インタビュー連載の最終回は、鹿児島を中心に活動する学生団体「学生投票率100%を目指す会」会長の中村敦信さん(20)に、「若者の投票離れ」への考えや学生団体「SEALDs(シールズ)」に対する印象を聞いた。
県選管の啓発ポスター作成に協力
――「学生投票率100%をめざす会」とは、インパクトの強い団体名です。どのような活動を行っているのでしょうか。
中村: 団体名から投票啓発の運動ばかりしていると思われることが多いですが、メインの活動は「政治と選挙をからめた勉強会』です。鹿児島県庁の会議室をお借りして、月に1回ほどのペースで勉強会を実施しています。メンバーの大学生だけでなく、高校生も活動に参加しています。
――今回は選挙権年齢が「18歳」に引き下げられてから初の参院選となります。投票啓発運動など、選挙に向けてどのような取り組みを行っていますか。
中村: 鹿児島県の選挙管理委員会と協力して、駅や大学などで「選挙に行こう」という呼びかけ運動を実施しています。また、6月17日に県の選管が発表した投票啓発ポスターにも協力しています。デザインやキャッチコピーは私たちが考案しました。「私たちが主役の18歳選挙、はじまる」という文章が目立つようなデザインになっています。
家の中で政治について会話する文化が消えつつある
――選挙権年齢の引き下げについては、率直にどう考えていますか。
中村: 正直、どうなるかは分かりません。政治に関心がある18~19歳の有権者は選挙に行くと思いますが、「政治に全く関心がない」若者も少なくないと思います。こうした状況の中で、どれだけの若者が「選挙に行こう」と考えるかは疑問です。
また、今回は初の「18歳選挙権」の国政選挙ということで、メディアも若者を中心に大きく取り上げています。その分、政治や選挙に関心を持つ若者は一時的に増えているかもしれません。ですが、18歳選挙の「目新しさが薄れた」後にどうなるかについては、悲観的に見ています。
――確かに、14年の衆院選でも、20代の投票率は約32%。年代別では最低の数字で、投票率が最も高かった60代とはダブルスコアの差がついています。「若者が政治に関心を持てない」理由について、何か考えることはありますか。
中村: 親の影響が強いように感じます。家の中で、政治について会話するという文化が消えつつあることが、若者の政治離れにつながっているのではないでしょうか。過去の投票率の推移を見ると、20代の投票率が低いのは何十年前からずっと変わりません。「親が投票に行かないから、子供も行かない」といった連鎖のようなものができているのではないかと考えています。
「SEALDsの活動には大きな意義があった」
――国政選挙としては3度目のネット選挙を迎えました。SNSなどで発信する政党や候補者も増えていますが、若い有権者はこうした動きをどう見ているのでしょうか。

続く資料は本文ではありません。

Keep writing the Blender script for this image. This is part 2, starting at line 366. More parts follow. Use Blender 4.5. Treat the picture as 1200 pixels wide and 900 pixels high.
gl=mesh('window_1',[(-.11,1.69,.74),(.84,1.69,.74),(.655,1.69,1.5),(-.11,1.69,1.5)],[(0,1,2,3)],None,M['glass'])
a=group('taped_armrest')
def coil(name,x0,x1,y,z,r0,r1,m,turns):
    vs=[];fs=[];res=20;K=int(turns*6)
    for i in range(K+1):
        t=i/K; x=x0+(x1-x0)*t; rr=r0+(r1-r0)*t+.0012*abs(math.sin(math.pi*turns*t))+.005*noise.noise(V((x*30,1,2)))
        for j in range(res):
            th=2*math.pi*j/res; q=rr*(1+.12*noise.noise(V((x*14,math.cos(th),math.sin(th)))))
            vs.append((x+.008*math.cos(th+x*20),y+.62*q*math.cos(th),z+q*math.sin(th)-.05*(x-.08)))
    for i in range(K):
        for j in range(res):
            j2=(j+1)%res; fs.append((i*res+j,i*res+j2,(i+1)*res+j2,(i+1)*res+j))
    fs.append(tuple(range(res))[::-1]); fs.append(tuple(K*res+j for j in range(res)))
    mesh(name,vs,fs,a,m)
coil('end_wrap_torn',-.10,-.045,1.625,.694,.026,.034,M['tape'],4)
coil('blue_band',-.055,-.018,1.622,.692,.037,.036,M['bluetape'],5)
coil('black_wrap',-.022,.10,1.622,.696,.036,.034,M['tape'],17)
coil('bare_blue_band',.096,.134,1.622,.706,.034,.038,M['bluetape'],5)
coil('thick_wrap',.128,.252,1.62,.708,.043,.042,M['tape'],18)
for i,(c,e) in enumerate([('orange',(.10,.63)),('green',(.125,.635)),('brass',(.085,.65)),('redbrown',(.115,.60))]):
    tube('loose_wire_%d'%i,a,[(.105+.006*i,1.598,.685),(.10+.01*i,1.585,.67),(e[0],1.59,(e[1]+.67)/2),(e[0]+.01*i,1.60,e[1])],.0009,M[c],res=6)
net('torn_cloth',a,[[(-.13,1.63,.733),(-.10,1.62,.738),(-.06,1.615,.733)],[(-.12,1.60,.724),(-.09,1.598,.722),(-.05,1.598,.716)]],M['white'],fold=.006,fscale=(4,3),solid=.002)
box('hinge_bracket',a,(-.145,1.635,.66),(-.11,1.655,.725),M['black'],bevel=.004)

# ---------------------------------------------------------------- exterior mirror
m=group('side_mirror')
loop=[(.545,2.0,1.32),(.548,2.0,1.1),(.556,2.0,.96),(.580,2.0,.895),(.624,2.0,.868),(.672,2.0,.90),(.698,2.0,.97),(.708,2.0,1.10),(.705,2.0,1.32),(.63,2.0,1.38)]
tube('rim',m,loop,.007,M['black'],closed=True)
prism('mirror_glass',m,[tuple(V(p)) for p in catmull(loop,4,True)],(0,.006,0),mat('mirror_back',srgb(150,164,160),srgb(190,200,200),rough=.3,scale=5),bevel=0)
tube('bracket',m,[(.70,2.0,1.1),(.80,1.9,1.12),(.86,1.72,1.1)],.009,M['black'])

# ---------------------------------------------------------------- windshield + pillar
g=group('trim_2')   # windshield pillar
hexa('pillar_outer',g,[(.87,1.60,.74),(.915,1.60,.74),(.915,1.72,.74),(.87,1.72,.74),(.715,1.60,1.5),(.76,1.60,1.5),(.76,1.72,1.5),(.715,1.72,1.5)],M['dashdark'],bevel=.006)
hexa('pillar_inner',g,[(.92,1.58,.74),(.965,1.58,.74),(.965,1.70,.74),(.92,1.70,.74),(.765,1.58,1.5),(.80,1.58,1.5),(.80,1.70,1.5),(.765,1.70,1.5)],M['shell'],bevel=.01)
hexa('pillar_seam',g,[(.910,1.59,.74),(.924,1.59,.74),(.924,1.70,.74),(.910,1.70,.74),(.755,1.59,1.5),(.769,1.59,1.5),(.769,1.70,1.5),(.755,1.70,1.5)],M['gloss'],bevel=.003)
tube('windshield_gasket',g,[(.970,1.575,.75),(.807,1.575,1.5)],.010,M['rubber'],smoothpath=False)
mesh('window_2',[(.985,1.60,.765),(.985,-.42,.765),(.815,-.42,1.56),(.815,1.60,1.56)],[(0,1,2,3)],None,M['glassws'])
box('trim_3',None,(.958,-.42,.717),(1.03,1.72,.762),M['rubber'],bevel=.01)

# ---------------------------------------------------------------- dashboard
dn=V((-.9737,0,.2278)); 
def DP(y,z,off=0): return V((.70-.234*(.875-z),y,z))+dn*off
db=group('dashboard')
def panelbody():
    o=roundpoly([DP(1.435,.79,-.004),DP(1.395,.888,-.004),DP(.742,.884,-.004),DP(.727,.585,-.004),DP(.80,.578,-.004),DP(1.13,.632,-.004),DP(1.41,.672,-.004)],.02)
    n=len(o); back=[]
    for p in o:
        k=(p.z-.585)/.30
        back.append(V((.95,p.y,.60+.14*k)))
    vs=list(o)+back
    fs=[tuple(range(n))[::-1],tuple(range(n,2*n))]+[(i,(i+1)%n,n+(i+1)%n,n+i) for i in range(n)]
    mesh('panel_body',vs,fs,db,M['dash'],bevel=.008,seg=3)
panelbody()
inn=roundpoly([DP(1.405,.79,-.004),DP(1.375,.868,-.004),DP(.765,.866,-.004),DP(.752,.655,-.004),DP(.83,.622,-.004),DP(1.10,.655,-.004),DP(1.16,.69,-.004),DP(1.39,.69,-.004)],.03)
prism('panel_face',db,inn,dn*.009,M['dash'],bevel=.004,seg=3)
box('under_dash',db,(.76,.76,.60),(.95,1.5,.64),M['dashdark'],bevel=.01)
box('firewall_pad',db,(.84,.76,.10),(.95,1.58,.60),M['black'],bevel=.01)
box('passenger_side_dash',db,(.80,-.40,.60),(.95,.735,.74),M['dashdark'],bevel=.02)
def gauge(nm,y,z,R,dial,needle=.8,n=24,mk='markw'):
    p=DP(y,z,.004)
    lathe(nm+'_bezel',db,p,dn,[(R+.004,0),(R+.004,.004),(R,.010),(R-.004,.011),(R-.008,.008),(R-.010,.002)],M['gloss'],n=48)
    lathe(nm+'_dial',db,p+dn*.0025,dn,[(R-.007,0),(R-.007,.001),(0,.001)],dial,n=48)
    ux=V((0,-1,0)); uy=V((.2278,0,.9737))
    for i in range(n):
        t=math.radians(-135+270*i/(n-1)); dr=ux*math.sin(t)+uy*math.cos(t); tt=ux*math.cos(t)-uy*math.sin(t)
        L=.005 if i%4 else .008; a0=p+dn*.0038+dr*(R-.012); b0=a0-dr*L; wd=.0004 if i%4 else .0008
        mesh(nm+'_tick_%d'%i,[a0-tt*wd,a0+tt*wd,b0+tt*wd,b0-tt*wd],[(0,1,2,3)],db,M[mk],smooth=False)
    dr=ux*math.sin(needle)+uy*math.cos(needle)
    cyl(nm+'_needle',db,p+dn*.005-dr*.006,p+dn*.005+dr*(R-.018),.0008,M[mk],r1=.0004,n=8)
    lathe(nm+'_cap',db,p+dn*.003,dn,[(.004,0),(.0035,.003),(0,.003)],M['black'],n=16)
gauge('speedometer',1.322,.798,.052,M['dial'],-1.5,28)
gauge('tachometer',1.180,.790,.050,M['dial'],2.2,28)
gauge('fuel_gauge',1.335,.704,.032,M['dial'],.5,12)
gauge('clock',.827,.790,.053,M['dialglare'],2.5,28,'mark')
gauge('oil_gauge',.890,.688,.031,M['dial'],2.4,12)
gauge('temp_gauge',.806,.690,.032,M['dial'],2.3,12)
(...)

中村: 若者が政治や選挙の情報をネットで得ているかというと、そうではないと思います。ネット上での選挙活動が一般化したからといって、能動的に情報をキャッチしようとする若者の数が増えたとは思えません。そういう意味では、「ネット選挙」の解禁前後で、若い有権者の動きに大きな変化は出ていないように感じています。ただ、政党や候補者の発信する情報量が急増したことで、受け手のリテラシーが問われるようになったことは確かです。
――最後に、「SEALDs」についてお聞きします。このインタビュー連載では、同じ学生団体である「ivote東京」の代表にも同じ質問をしました。その際は、「若者の政治的関心は高まったのは確かだが、政治団体に『危ない』というイメージが着いたようにも感じる」という意見を聞きました。中村さんは、SEALDsの活動について、どう考えていますか。
中村: 私はポジティブに捉えています。若者たちが自分の考えを持ってアクションしたという事実は、結果はどうであれ素晴らしいことだと思います。私達の活動とは「枠組み」が違うことは確かですが、SEALDsの活動には大きな意義があったと感じています。
中村敦信さん プロフィール
なかむら・あつのぶ 福岡県生まれ。鹿児島大学教育学部在籍。1999年設立の学生団体「学生投票率100%をめざす会」会長に16年2月就任。鹿児島県選挙管理委員会と協力し、選挙啓発活動を続けている。